Exculpatory provisions cannot be the basis for dismissal when a plaintiff alleges facts sufficient to support the inference that the disclosure violation was made in bad faith, knowingly, or intentionally. “Directors’ disclosure obligations arise out of both the fiduciary duty of care and loyalty. A claim for breach of the fiduciary duty of disclosure implicates only the duty of care when the factual basis for the alleged violation suggests that the violation was made as a result of a good faith, but nevertheless, erroneous judgment about the proper scope or content of the required disclosure. However, where a complaint alleges or pleads facts sufficient to support the inference that the disclosure violation was made in bad faith, knowingly or intentionally, the alleged violation implicates the duty of loyalty.” (O’Reilly v. Transworld Healthcare, Inc. (Del.Ch. 1999) 745 A.2d 902, 914-915, fns. omitted.)

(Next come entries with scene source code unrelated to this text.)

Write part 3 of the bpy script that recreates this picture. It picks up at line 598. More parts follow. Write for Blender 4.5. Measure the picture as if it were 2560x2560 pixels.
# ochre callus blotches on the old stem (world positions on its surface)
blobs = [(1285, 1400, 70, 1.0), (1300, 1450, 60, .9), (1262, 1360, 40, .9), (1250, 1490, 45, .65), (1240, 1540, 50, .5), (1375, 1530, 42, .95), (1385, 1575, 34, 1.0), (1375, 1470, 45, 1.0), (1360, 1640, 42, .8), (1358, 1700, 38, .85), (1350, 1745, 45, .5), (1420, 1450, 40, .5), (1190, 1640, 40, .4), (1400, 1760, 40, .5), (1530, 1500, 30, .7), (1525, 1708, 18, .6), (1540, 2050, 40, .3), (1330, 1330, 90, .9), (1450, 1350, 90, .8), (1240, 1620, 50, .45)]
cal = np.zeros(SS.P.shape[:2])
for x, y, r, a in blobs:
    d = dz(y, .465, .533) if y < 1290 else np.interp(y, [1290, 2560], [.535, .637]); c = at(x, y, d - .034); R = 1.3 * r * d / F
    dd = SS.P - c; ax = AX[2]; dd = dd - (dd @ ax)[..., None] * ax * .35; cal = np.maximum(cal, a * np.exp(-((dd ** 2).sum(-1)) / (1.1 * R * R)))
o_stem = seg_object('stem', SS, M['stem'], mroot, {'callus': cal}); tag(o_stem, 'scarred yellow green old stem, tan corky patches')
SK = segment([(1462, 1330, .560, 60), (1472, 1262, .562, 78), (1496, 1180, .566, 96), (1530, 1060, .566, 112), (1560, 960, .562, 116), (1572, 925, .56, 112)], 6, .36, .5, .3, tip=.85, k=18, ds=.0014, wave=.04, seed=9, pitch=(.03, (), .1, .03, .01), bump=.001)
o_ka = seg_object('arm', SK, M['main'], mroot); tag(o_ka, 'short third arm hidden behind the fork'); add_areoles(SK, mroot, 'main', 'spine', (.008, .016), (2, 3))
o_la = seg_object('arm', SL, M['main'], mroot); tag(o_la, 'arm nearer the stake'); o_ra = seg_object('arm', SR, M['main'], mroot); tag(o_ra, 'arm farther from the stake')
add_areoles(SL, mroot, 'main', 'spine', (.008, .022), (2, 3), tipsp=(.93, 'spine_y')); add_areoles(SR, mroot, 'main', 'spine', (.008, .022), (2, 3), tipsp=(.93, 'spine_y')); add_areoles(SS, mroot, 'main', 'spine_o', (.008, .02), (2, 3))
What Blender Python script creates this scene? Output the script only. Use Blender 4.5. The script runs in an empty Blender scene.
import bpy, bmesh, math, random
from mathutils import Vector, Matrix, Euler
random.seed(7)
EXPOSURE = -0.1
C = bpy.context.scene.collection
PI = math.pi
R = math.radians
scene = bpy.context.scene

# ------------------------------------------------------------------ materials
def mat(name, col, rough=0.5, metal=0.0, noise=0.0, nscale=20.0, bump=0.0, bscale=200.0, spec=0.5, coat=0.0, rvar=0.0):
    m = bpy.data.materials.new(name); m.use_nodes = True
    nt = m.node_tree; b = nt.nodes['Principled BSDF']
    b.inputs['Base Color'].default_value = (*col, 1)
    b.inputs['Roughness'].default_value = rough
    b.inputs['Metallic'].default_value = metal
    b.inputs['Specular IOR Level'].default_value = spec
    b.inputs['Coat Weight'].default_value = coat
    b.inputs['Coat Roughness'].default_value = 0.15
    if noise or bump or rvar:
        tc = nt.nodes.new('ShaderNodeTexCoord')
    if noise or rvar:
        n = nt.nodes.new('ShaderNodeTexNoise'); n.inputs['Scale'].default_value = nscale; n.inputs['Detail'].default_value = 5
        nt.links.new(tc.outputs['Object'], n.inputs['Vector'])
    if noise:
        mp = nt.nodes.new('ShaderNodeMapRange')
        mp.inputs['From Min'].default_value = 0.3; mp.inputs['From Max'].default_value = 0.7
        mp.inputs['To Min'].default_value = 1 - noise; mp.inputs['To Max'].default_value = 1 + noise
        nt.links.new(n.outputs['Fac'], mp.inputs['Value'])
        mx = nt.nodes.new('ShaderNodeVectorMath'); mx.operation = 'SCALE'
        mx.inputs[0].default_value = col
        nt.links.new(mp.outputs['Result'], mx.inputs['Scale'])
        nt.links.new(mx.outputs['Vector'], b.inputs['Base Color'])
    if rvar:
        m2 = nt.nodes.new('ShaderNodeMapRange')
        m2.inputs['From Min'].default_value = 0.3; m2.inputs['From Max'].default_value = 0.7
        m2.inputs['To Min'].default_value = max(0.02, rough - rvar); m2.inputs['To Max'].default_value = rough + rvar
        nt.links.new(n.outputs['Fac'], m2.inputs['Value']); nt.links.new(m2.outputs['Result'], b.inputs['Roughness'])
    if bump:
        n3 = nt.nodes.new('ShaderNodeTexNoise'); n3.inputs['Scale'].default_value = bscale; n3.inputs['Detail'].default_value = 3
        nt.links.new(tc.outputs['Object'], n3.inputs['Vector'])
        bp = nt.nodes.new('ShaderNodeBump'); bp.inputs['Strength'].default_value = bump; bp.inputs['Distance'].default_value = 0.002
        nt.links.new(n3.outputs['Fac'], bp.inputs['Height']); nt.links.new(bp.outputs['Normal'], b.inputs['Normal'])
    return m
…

When a plaintiff has “averred sufficient circumstantial evidence to permit the inference that one or more defendants may have knowingly withheld material information from the Company’s shareholders,” then such allegations may be deemed to implicate a “violation of the directors’ duty of loyalty . . . , and this would not warrant immunity under the exculpatory clause of the Company’s corporate charter.” (In re Reliance Sec. Litig. (D.Del. 2000) 91 F.Supp.2d 706, 732.) “Put simply, if a complaint properly pleads a non-exculpated claim, that claim at least survives a motion to dismiss.” (Orman v. Cullman (Del.Ch. 2002) 794 A.2d 5, 41.) “[T]o the extent that directors have engaged in conscious wrongdoing . . . , the exculpatory charter provision does not insulate them from fiduciary duty claims .. . .” (Production *946Resources Group, L.L.C. v. NCT Group, Inc. (Del.Ch. 2004) 863 A.2d 772, 795, overruled on other grounds in North American Catholic Educational Programming Foundation, Inc. v. Gheewalla (Del. 2007) 930 A.2d 92, 102, fn. 43.)

The allegations of the misrepresentation concerning the peer group comparisons, coupled with plaintiffs’ allegation that the shareholders voted to disapprove of the Company’s executive compensation program, sufficiently allege that the Board acted in bad faith in connection with its decision to implement the 2010 executive compensation program so that any exculpatory clause is not applicable. (See 2 McLaughlin, supra, § 9.12.) Defendants have the burden to establish the application of the exculpatory clause. (Emerald Partners v. Berlin (Del. 1999) 726 A.2d 1215, 1223-1224; see Sanders v. Wang (Del.Ch., Nov. 8, 1999, No. 16640) 1999 WL 1044880, p. *11 [“use of exculpatory provisions to shield fiduciaries from personal liability presents an affirmative defense not amenable to pre-trial disposition”].)

For all of the reasons stated above, plaintiffs sufficiently allege that there is a reasonable doubt that the Board’s adoption of the 2010 executive compensation program was the product of a valid exercise of business judgment. Plaintiffs adequately plead facts that establish that a presuit demand would have been futile as to the first cause of action. As noted, because the issue of the futility of the demand upon the Board is intertwined with the business judgment rule, for the same reasons that the allegations are sufficient at the pleading stage to overcome the demand requirement, those allegations are also sufficient to state a cause of action for a breach of fiduciary duty. (See Fairfax, supra, 55 Ariz. L.Rev. at p. 25 [“Despite shareholders’ efforts to link say on pay with directors’ duties, say on pay suits have been dismissed at the pleading stage with overwhelming frequency. . . . [S]uch dismissals are a mistake because they ensure that fiduciary duty law plays virtually no role in the current reform effort.” (fn. omitted)].) And the allegations are sufficient at the pleading stage to render inapplicable the exculpatory clause. The allegations are more appropriately dealt with at postpleading stages of the litigation than by way of a demurrer.

I would reverse as to the first cause of action only. Plaintiffs’ other causes of action against the individual defendants did not, inter alia, allege sufficient facts showing harm so as to constitute causes of action. As to the causes of action against Cook & Co., plaintiffs have not adequately set forth what provision of the Cook & Co. contract was breached nor alleged the required scienter for Cook & Co. to be an aider and abettor of a breach fiduciary duty.

*947In connection with the increasing number of shareholder derivative actions concerning executive compensation, “[t]he issue of shareholders being able to control executive compensation will be part of the legal discussion for the foreseeable future.” (Nelson, supra, 20 U. Miami Bus. L.Rev. at p. 209.)

“Say on pay” is a term used for the right of shareholders to vote on executive compensation.

Another recent article discusses some conflicting rulings. (See Nelson, Ending the Silence: Shareholder Derivative Suits and Amending the Dodd-Frank Act so “Say on Pay” Votes May be Heard in the Boardroom (2012) 20 U. Miami Bus. L.Rev. 149, 180 (Nelson).)